Problem details ->
Your task is to repeat the entries exactly. Leave the pictures out.

Given data ->
========

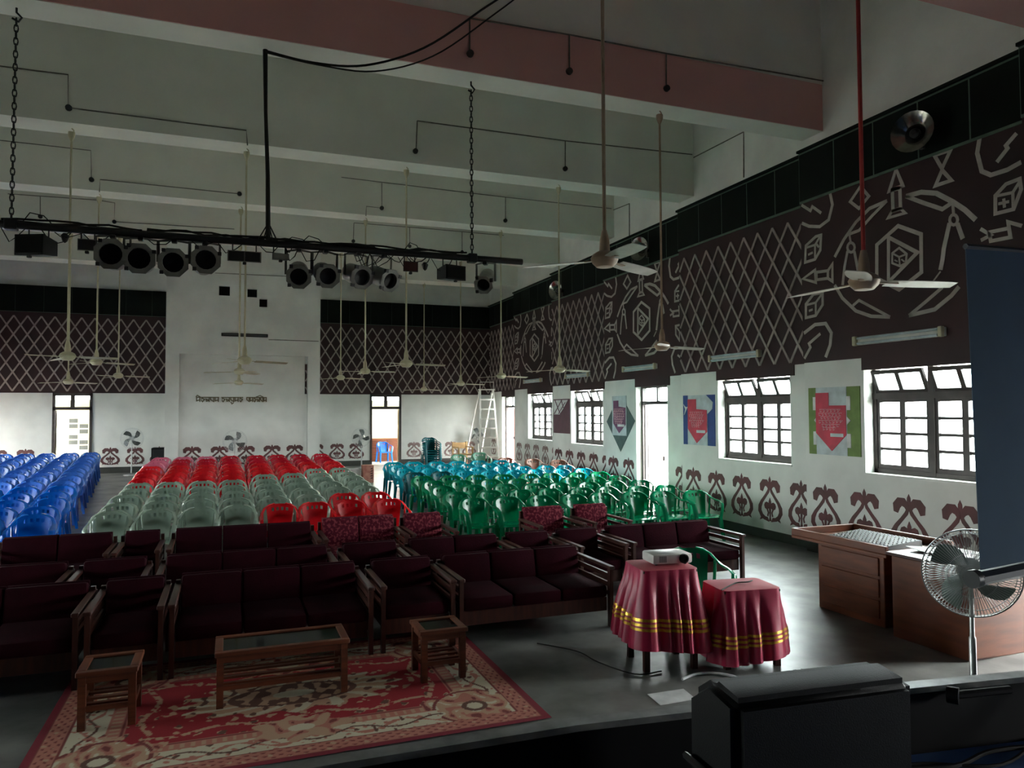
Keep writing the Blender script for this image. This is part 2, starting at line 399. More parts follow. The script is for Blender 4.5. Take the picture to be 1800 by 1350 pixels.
# lower right corner of the emblem repeats its lower left one
for pts, cl, w_ in list(EMB):
    if pts[0][0] > 1.2 and pts[0][1] < 4.1: EMB.append(([(-x, y) for x, y in pts], cl, w_))

wr = empty_struct('wall_right')
base_r = MB()
for k in range(7):
    X, ya, yb = XS[k], YE[k], YE[k+1]; to3 = toR(X)
    holes = []
    if k in WIN: holes.append((*WIN[k], ZSILL, ZHEAD))
    if k in DOORS: holes.append((*DOORS[k], -.05, 2.86))
    mb = MB(); wall_sheet(mb, ya, yb, -.15, ZC, holes, to3, 0, -.32)
    bay = mb.build('plaster_bay', M_white, wr)
    # skirting, cut at doors
    segs = [(ya, yb)]
    if k in DOORS: segs = [(ya, DOORS[k][0]), (DOORS[k][1], yb)]
    for a, b in segs:
        base_r.hexa([(X-.015, a, fz(a)-.02), (X+.01, a, fz(a)-.02), (X+.01, b, fz(b)-.02), (X-.015, b, fz(b)-.02), (X-.015, a, fz(a)+.15), (X+.01, a, fz(a)+.15), (X+.01, b, fz(b)+.15), (X-.015, b, fz(b)+.15)])
    # dark panel, lattice or emblem
    pm = MB(); pm.box(X-.02, X, ya, yb, ZWH, 5.62)
    op = WIN.get(k) or DOORS.get(k)
    if op: pm.box(X-.02, X, op[0]-.12, op[1]+.02, 2.84 if k in WIN else 2.82, ZWH)
    pan = pm.build('maroon_panel', M_maroon_wall, wr)
    to3p = toR(X-.02)
    if k in (2, 4, 6): lattice(pan, ya+.06, yb-.04, 3.06, 5.44, to3p, .018)
    if k in (1, 3, 5):
        for pts, cl, w_ in EMB:
            q = MB(); pp = [(YC0+3.75*(k-1)+x, z) for x, z in pts]
            pp = [(min(max(u, ya+.03), yb-.03), z) for u, z in pp]
            q.strip(pp, w_, to3p, 0, .006, cl); q.build('painted_line', M_line, pan)
    # green boards along the top
    gb = MB(); gb.box(X-.04, X, ya, yb, 5.62, ZBAND)
    back = gb.build('green_backing', M_greenline, wr)
    nb = 5; bw = (yb-ya)/nb
    for i in range(nb):
        q = MB(); q.box(X-.047, X-.04, ya+i*bw+.014, ya+(i+1)*bw-.014, 5.655, ZBAND-.03); q.build('green_board', M_green, back)
    q = MB(); q.box(X-.09, X-.04, ya, yb, ZBAND, ZBAND+.04); q.build('green_cornice', M_green, wr)
    # stencilled ornaments along the dado
    if k >= 1:
        y = yb-.40
        while y > ya+.25:
            if not (k in DOORS and DOORS[k][0]-.33 < y < DOORS[k][1]+.33):
                q = MB()
                if k < 5: motif(q, y, .30+fz(y)*.6, .64, .80, to3, -1)
                else: motif(q, y, .42+fz(y)*.6, .58, .68, to3, -1)
                q.build('stencil_ornament', M_motif if k < 5 else M_motif2, bay)
            y -= .765
struct('baseboard_right', base_r, M_skirt)
# ---- left wall, mirrored, outside the frame
wl = empty_struct('wall_left'); base_l = MB()
for k in range(7):
    X = 2*XMID-XS[k]; ya, yb = YE[k], YE[k+1]; toL = (lambda X_: (lambda u, v, d: (X_+d, u, v)))(X)
    holes = []
    if k in WIN: holes.append((*WIN[k], ZSILL, ZHEAD))
    if k in DOORS and k: holes.append((*DOORS[k], -.05, 2.86))
    mb = MB(); wall_sheet(mb, ya, yb, -.15, ZC, holes, toL, 0, -.32); mb.build('plaster_bay', M_white, wl)
    pm = MB(); pm.box(X, X+.02, ya, yb, ZWH, 5.62); pm.build('maroon_panel', M_maroon_wall, wl)
    pm = MB(); pm.box(X, X+.06, ya, yb, 5.62, ZBAND); pm.build('green_backing', M_green, wl)
    base_l.box(X-.01, X+.015, ya, yb if k not in DOORS else DOORS[k][0], -.02, fz(ya)+.17)
struct('baseboard_left', base_l, M_skirt)

# ---- windows
def unit_box(name, m_): return MB().box(-.5, .5, -.5, .5, -.5, .5).mesh(name, m_)
PANE = unit_box('pane', M_glass)
WN = [0]
def window(X, y0, y1, sgn, full=True):
    WN[0] += 1
    root = thing('window_%d' % WN[0], None, None, (X, (y0+y1)/2, ZSILL), 0 if sgn > 0 else PI, kind='structure')
    hw = (y1-y0)/2; hh = ZHEAD-ZSILL; D = .17            # local +x points outdoors
    f = MB(); j = .06
    f.box(D, D+.08, -hw, -hw+j, 0, hh); f.box(D, D+.08, hw-j, hw, 0, hh); f.box(D, D+.08, -hw, hw, 0, .07); f.box(D, D+.08, -hw, hw, hh-.08, hh)
    zt = 1.08; f.box(D-.01, D+.085, -hw, hw, zt, zt+.09); f.box(D-.005, D+.082, -.045, .045, 0, hh)
    f.build('frame', M_frame, root)
    q = MB(); q.box(-.02, D, -hw-.02, hw+.02, -.03, .006); q.build('sill', M_white, root)
    cw = (hw-j-.045)/2
    for s_ in (-1, 1):
        for c in range(2):
            a = (.045+c*cw) if s_ > 0 else -(.045+(c+1)*cw)
            b = a+cw
            e = MB(); t = .046
            e.box(D+.015, D+.06, a, a+t, .07, zt); e.box(D+.015, D+.06, b-t, b, .07, zt); e.box(D+.015, D+.06, a+t, b-t, .07, .07+t+.02); e.box(D+.015, D+.06, a+t, b-t, zt-t, zt)
            z0, z1 = .07+t+.02, zt-t; ph = (z1-z0)/4
            for r in range(1, 4): e.box(D+.025, D+.05, a+t, b-t, z0+r*ph-.02, z0+r*ph+.02)
            cs = e.build('casement', M_frame, root)
            if full:
                for r in range(4): inst('pane', PANE, cs, (D+.037, (a+b)/2, z0+(r+.5)*ph), (0, 0, 0), (.004, cw-2*t, ph-.02))
            else: inst('pane', PANE, cs, (D+.037, (a+b)/2, (z0+z1)/2), (0, 0, 0), (.004, cw-2*t, z1-z0))
        # hopper sash leaning into the room
        a, b = (.05, hw-j-.005) if s_ > 0 else (-(hw-j-.005), -.05)
        hz = hh-.08-zt-.09; t = .05
        hp = thing('hopper_sash', None, None, (D+.04, 0, zt+.09), 0, parent=root); hp.rotation_euler = (0, R(-22), 0)
        e = MB(); e.box(-.02, .02, a, b, 0, t); e.box(-.02, .02, a, b, hz-t, hz); e.box(-.02, .02, a, a+t, t, hz-t); e.box(-.02, .02, b-t, b, t, hz-t); e.box(-.018, .018, (a+b)/2-.035, (a+b)/2+.035, t, hz-t)
        e.build('sash_frame', M_frame, hp)
        for c in (0, 1):
            inst('pane', PANE, hp, (0, a+(b-a)*(.25+.5*c)+(.006 if c == 0 else -.006), hz/2), (0, 0, 0), (.004, (b-a)/2-.085, hz-2*t))
    portal((X+sgn*.33, (y0+y1)/2, (ZSILL+ZHEAD)/2), (-sgn, 0, 0), y1-y0, hh)
for k in WIN:
    window(XS[k], *WIN[k], 1); window(2*XMID-XS[k], *WIN[k], -1, False)
DN = [0]
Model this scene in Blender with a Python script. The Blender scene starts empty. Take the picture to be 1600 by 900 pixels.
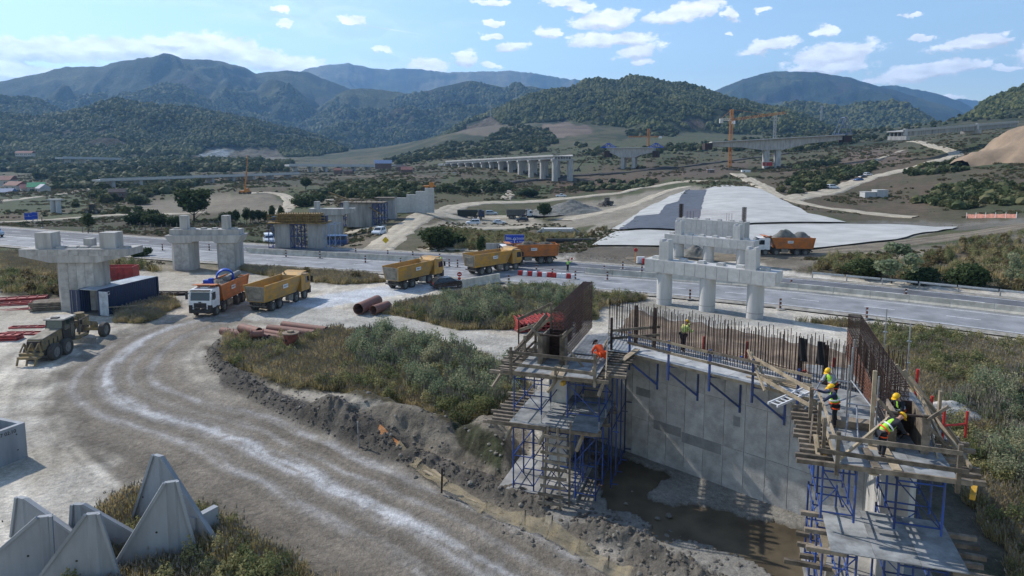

========

Correct output ->
Keep writing the Blender script for this image. This is part 2, starting at line 399. More parts follow. The script is for Blender 4.5. Take the picture to be 1800 by 1350 pixels.
# lower right corner of the emblem repeats its lower left one
for pts, cl, w_ in list(EMB):
    if pts[0][0] > 1.2 and pts[0][1] < 4.1: EMB.append(([(-x, y) for x, y in pts], cl, w_))

wr = empty_struct('wall_right')
base_r = MB()
for k in range(7):
    X, ya, yb = XS[k], YE[k], YE[k+1]; to3 = toR(X)
    holes = []
    if k in WIN: holes.append((*WIN[k], ZSILL, ZHEAD))
    if k in DOORS: holes.append((*DOORS[k], -.05, 2.86))
    mb = MB(); wall_sheet(mb, ya, yb, -.15, ZC, holes, to3, 0, -.32)
    bay = mb.build('plaster_bay', M_white, wr)
    # skirting, cut at doors
    segs = [(ya, yb)]
    if k in DOORS: segs = [(ya, DOORS[k][0]), (DOORS[k][1], yb)]
    for a, b in segs:
        base_r.hexa([(X-.015, a, fz(a)-.02), (X+.01, a, fz(a)-.02), (X+.01, b, fz(b)-.02), (X-.015, b, fz(b)-.02), (X-.015, a, fz(a)+.15), (X+.01, a, fz(a)+.15), (X+.01, b, fz(b)+.15), (X-.015, b, fz(b)+.15)])
    # dark panel, lattice or emblem
    pm = MB(); pm.box(X-.02, X, ya, yb, ZWH, 5.62)
    op = WIN.get(k) or DOORS.get(k)
    if op: pm.box(X-.02, X, op[0]-.12, op[1]+.02, 2.84 if k in WIN else 2.82, ZWH)
    pan = pm.build('maroon_panel', M_maroon_wall, wr)
    to3p = toR(X-.02)
    if k in (2, 4, 6): lattice(pan, ya+.06, yb-.04, 3.06, 5.44, to3p, .018)
    if k in (1, 3, 5):
        for pts, cl, w_ in EMB:
            q = MB(); pp = [(YC0+3.75*(k-1)+x, z) for x, z in pts]
            pp = [(min(max(u, ya+.03), yb-.03), z) for u, z in pp]
            q.strip(pp, w_, to3p, 0, .006, cl); q.build('painted_line', M_line, pan)
    # green boards along the top
    gb = MB(); gb.box(X-.04, X, ya, yb, 5.62, ZBAND)
    back = gb.build('green_backing', M_greenline, wr)
    nb = 5; bw = (yb-ya)/nb
    for i in range(nb):
        q = MB(); q.box(X-.047, X-.04, ya+i*bw+.014, ya+(i+1)*bw-.014, 5.655, ZBAND-.03); q.build('green_board', M_green, back)
    q = MB(); q.box(X-.09, X-.04, ya, yb, ZBAND, ZBAND+.04); q.build('green_cornice', M_green, wr)
    # stencilled ornaments along the dado
    if k >= 1:
        y = yb-.40
        while y > ya+.25:
            if not (k in DOORS and DOORS[k][0]-.33 < y < DOORS[k][1]+.33):
                q = MB()
                if k < 5: motif(q, y, .30+fz(y)*.6, .64, .80, to3, -1)
                else: motif(q, y, .42+fz(y)*.6, .58, .68, to3, -1)
                q.build('stencil_ornament', M_motif if k < 5 else M_motif2, bay)
            y -= .765
struct('baseboard_right', base_r, M_skirt)
# ---- left wall, mirrored, outside the frame
wl = empty_struct('wall_left'); base_l = MB()
for k in range(7):
    X = 2*XMID-XS[k]; ya, yb = YE[k], YE[k+1]; toL = (lambda X_: (lambda u, v, d: (X_+d, u, v)))(X)
    holes = []
    if k in WIN: holes.append((*WIN[k], ZSILL, ZHEAD))
    if k in DOORS and k: holes.append((*DOORS[k], -.05, 2.86))
    mb = MB(); wall_sheet(mb, ya, yb, -.15, ZC, holes, toL, 0, -.32); mb.build('plaster_bay', M_white, wl)
    pm = MB(); pm.box(X, X+.02, ya, yb, ZWH, 5.62); pm.build('maroon_panel', M_maroon_wall, wl)
    pm = MB(); pm.box(X, X+.06, ya, yb, 5.62, ZBAND); pm.build('green_backing', M_green, wl)
    base_l.box(X-.01, X+.015, ya, yb if k not in DOORS else DOORS[k][0], -.02, fz(ya)+.17)
struct('baseboard_left', base_l, M_skirt)

# ---- windows
def unit_box(name, m_): return MB().box(-.5, .5, -.5, .5, -.5, .5).mesh(name, m_)
PANE = unit_box('pane', M_glass)
WN = [0]
def window(X, y0, y1, sgn, full=True):
    WN[0] += 1
    root = thing('window_%d' % WN[0], None, None, (X, (y0+y1)/2, ZSILL), 0 if sgn > 0 else PI, kind='structure')
    hw = (y1-y0)/2; hh = ZHEAD-ZSILL; D = .17            # local +x points outdoors
    f = MB(); j = .06
    f.box(D, D+.08, -hw, -hw+j, 0, hh); f.box(D, D+.08, hw-j, hw, 0, hh); f.box(D, D+.08, -hw, hw, 0, .07); f.box(D, D+.08, -hw, hw, hh-.08, hh)
    zt = 1.08; f.box(D-.01, D+.085, -hw, hw, zt, zt+.09); f.box(D-.005, D+.082, -.045, .045, 0, hh)
    f.build('frame', M_frame, root)
    q = MB(); q.box(-.02, D, -hw-.02, hw+.02, -.03, .006); q.build('sill', M_white, root)
    cw = (hw-j-.045)/2
    for s_ in (-1, 1):
        for c in range(2):
            a = (.045+c*cw) if s_ > 0 else -(.045+(c+1)*cw)
            b = a+cw
            e = MB(); t = .046
            e.box(D+.015, D+.06, a, a+t, .07, zt); e.box(D+.015, D+.06, b-t, b, .07, zt); e.box(D+.015, D+.06, a+t, b-t, .07, .07+t+.02); e.box(D+.015, D+.06, a+t, b-t, zt-t, zt)
            z0, z1 = .07+t+.02, zt-t; ph = (z1-z0)/4
            for r in range(1, 4): e.box(D+.025, D+.05, a+t, b-t, z0+r*ph-.02, z0+r*ph+.02)
            cs = e.build('casement', M_frame, root)
            if full:
                for r in range(4): inst('pane', PANE, cs, (D+.037, (a+b)/2, z0+(r+.5)*ph), (0, 0, 0), (.004, cw-2*t, ph-.02))
            else: inst('pane', PANE, cs, (D+.037, (a+b)/2, (z0+z1)/2), (0, 0, 0), (.004, cw-2*t, z1-z0))
        # hopper sash leaning into the room
        a, b = (.05, hw-j-.005) if s_ > 0 else (-(hw-j-.005), -.05)
        hz = hh-.08-zt-.09; t = .05
        hp = thing('hopper_sash', None, None, (D+.04, 0, zt+.09), 0, parent=root); hp.rotation_euler = (0, R(-22), 0)
        e = MB(); e.box(-.02, .02, a, b, 0, t); e.box(-.02, .02, a, b, hz-t, hz); e.box(-.02, .02, a, a+t, t, hz-t); e.box(-.02, .02, b-t, b, t, hz-t); e.box(-.018, .018, (a+b)/2-.035, (a+b)/2+.035, t, hz-t)
        e.build('sash_frame', M_frame, hp)
        for c in (0, 1):
            inst('pane', PANE, hp, (0, a+(b-a)*(.25+.5*c)+(.006 if c == 0 else -.006), hz/2), (0, 0, 0), (.004, (b-a)/2-.085, hz-2*t))
    portal((X+sgn*.33, (y0+y1)/2, (ZSILL+ZHEAD)/2), (-sgn, 0, 0), y1-y0, hh)
for k in WIN:
    window(XS[k], *WIN[k], 1); window(2*XMID-XS[k], *WIN[k], -1, False)
DN = [0]
Model this scene in Blender with a Python script. The Blender scene starts empty. Take the picture to be 1600 by 900 pixels.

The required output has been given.